#### [WHAT YOU NEED TO DO]
Search the data for the string "starting" and extract every line where it appears.

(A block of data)
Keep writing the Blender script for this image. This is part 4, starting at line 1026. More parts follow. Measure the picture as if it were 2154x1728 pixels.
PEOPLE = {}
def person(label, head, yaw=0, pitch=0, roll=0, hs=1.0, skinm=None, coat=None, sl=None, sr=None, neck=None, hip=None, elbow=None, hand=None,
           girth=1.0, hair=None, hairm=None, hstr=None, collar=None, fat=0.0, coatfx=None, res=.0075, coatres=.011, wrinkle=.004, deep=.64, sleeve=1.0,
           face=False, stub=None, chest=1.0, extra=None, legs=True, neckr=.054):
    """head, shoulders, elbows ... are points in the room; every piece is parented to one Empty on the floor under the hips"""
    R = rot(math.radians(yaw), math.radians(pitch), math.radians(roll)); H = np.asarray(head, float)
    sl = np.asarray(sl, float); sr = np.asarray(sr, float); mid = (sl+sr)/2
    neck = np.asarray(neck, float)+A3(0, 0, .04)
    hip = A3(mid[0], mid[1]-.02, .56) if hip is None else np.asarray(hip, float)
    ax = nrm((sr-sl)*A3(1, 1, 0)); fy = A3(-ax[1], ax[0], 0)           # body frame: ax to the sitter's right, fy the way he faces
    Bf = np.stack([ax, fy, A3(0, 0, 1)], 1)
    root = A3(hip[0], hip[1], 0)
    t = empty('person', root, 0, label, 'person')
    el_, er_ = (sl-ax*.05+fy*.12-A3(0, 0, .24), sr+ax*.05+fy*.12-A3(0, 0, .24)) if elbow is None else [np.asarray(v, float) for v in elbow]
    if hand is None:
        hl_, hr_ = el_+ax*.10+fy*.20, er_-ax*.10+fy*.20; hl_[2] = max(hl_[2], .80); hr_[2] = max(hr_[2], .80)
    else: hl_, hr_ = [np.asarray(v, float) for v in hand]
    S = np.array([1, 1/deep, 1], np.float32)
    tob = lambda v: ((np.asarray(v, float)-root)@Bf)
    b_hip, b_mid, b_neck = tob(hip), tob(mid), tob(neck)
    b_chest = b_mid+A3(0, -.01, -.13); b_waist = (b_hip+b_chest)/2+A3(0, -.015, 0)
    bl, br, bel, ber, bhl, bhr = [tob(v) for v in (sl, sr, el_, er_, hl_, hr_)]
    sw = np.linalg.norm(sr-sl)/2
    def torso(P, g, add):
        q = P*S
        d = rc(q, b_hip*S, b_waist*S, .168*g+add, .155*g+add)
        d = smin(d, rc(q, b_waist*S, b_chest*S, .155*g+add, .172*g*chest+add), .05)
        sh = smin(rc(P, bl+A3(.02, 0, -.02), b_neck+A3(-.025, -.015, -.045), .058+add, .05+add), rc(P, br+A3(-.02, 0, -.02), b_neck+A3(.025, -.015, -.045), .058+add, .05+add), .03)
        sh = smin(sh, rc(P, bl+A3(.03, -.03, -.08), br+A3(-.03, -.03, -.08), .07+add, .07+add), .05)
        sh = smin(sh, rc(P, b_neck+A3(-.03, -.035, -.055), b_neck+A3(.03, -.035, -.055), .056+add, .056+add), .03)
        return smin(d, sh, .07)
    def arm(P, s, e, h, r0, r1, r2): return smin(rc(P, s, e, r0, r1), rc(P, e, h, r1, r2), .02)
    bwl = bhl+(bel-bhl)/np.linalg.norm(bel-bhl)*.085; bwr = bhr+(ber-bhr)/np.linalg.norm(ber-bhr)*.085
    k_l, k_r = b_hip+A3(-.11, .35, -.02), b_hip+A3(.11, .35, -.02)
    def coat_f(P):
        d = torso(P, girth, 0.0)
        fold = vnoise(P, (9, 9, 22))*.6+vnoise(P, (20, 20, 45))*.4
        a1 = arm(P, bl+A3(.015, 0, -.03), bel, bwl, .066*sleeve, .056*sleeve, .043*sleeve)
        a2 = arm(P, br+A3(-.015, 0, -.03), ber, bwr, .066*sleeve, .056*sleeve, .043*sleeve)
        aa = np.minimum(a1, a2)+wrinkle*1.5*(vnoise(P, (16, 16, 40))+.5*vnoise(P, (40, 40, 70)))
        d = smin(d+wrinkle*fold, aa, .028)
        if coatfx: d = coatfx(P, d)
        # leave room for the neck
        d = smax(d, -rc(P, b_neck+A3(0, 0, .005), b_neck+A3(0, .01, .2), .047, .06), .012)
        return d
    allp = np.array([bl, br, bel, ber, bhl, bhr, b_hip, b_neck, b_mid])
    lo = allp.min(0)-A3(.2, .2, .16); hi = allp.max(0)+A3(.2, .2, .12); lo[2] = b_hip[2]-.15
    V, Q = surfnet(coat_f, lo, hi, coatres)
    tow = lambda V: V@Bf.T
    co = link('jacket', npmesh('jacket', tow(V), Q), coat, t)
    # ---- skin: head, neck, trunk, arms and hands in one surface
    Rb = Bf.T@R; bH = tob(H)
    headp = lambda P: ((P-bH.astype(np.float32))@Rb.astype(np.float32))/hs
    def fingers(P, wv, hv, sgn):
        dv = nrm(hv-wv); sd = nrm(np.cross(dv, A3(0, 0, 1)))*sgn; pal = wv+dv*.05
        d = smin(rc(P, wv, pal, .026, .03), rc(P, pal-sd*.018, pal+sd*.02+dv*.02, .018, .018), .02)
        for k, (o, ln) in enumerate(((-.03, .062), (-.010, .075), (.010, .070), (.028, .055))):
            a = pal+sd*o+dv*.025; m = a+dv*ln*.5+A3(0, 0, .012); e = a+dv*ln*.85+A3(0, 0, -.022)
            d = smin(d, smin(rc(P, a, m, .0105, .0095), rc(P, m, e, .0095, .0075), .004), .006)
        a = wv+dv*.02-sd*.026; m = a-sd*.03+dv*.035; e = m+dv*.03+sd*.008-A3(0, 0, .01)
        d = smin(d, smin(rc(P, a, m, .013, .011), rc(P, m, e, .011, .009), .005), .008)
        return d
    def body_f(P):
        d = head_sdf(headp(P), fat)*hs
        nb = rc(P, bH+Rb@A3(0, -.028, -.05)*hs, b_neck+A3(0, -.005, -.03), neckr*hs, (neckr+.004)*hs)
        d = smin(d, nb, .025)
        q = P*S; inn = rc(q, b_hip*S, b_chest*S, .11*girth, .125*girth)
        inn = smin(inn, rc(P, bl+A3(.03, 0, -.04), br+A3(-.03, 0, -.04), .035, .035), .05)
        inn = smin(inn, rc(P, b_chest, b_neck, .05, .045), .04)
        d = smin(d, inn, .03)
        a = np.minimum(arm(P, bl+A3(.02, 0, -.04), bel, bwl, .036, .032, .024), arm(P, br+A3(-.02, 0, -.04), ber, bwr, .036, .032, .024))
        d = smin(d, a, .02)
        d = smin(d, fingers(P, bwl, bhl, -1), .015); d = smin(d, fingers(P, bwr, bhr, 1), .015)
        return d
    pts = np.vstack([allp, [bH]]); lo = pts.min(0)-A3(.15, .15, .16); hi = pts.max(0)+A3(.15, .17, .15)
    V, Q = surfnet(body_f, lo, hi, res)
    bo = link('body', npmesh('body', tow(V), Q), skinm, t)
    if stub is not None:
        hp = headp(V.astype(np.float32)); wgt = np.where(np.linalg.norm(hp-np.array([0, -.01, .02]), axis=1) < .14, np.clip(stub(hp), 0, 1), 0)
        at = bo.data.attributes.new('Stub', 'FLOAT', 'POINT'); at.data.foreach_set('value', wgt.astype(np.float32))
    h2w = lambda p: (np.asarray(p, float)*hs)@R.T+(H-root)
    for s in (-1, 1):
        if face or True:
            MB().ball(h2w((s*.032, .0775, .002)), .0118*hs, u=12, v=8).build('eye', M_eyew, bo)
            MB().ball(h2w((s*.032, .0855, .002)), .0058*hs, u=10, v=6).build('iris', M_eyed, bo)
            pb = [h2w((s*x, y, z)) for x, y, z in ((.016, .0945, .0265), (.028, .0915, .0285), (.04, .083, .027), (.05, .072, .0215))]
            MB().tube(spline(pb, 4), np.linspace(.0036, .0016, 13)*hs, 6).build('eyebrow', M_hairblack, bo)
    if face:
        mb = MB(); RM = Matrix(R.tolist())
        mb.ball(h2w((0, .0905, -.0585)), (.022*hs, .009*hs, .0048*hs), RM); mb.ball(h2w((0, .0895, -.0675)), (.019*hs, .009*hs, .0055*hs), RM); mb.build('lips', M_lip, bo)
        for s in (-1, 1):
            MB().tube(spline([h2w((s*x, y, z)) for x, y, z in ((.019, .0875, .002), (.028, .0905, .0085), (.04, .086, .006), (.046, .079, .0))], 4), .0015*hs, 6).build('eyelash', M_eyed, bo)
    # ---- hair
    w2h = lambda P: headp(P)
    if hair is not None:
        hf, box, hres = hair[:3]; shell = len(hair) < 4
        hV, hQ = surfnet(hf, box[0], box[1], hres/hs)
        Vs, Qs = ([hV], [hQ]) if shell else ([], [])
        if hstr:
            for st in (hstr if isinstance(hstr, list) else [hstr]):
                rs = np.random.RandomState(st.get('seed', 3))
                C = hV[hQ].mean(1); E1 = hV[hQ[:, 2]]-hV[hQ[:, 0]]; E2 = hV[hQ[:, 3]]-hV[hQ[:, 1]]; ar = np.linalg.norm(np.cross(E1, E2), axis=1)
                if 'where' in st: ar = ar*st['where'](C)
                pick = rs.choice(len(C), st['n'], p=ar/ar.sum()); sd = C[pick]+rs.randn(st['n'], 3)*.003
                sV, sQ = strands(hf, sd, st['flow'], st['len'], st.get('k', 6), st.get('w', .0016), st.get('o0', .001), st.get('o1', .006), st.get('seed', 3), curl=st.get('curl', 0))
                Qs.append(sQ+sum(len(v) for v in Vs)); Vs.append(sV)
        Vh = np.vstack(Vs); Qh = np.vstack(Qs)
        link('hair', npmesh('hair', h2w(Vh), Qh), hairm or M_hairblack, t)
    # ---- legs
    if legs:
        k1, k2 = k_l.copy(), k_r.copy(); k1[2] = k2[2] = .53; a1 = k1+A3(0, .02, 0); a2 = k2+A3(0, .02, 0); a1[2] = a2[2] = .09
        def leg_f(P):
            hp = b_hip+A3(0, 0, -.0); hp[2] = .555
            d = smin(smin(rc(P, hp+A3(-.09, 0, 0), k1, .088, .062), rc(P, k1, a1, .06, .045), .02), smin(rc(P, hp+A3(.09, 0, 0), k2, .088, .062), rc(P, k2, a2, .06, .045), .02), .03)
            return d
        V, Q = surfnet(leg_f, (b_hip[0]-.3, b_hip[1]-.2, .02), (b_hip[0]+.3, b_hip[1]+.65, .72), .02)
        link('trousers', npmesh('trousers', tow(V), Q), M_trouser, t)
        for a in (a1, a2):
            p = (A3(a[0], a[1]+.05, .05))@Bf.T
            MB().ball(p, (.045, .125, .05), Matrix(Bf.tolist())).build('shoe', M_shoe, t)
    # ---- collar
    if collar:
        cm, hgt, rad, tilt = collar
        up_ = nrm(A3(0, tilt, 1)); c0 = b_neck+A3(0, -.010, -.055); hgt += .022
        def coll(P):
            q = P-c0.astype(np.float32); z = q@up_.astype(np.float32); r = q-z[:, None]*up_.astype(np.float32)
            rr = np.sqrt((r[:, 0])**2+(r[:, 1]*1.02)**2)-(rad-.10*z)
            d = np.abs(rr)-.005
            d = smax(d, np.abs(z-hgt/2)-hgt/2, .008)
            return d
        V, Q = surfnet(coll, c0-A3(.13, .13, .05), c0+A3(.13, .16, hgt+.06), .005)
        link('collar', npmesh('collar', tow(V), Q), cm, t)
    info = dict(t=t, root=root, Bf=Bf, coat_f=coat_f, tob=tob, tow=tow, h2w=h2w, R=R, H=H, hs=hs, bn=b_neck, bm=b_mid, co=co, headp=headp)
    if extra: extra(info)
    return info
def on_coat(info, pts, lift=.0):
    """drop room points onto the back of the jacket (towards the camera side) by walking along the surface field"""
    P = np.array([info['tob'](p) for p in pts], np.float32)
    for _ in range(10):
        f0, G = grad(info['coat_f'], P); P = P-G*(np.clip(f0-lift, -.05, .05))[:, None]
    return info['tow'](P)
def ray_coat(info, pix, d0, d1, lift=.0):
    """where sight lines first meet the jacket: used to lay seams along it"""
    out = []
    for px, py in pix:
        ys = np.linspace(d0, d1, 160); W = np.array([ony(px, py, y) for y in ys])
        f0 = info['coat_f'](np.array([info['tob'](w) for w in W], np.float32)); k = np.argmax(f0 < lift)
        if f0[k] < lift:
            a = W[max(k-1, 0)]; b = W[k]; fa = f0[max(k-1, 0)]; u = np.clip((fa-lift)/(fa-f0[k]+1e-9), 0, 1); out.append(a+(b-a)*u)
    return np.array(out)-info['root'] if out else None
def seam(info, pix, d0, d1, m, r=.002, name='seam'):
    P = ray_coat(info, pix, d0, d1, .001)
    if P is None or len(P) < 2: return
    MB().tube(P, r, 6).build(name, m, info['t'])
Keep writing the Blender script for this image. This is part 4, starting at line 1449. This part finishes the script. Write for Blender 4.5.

#### [WRITTEN SOLUTION]
Keep writing the Blender script for this image. This is part 4, starting at line 1026. More parts follow. Measure the picture as if it were 2154x1728 pixels.
Keep writing the Blender script for this image. This is part 4, starting at line 1449. This part finishes the script. Write for Blender 4.5.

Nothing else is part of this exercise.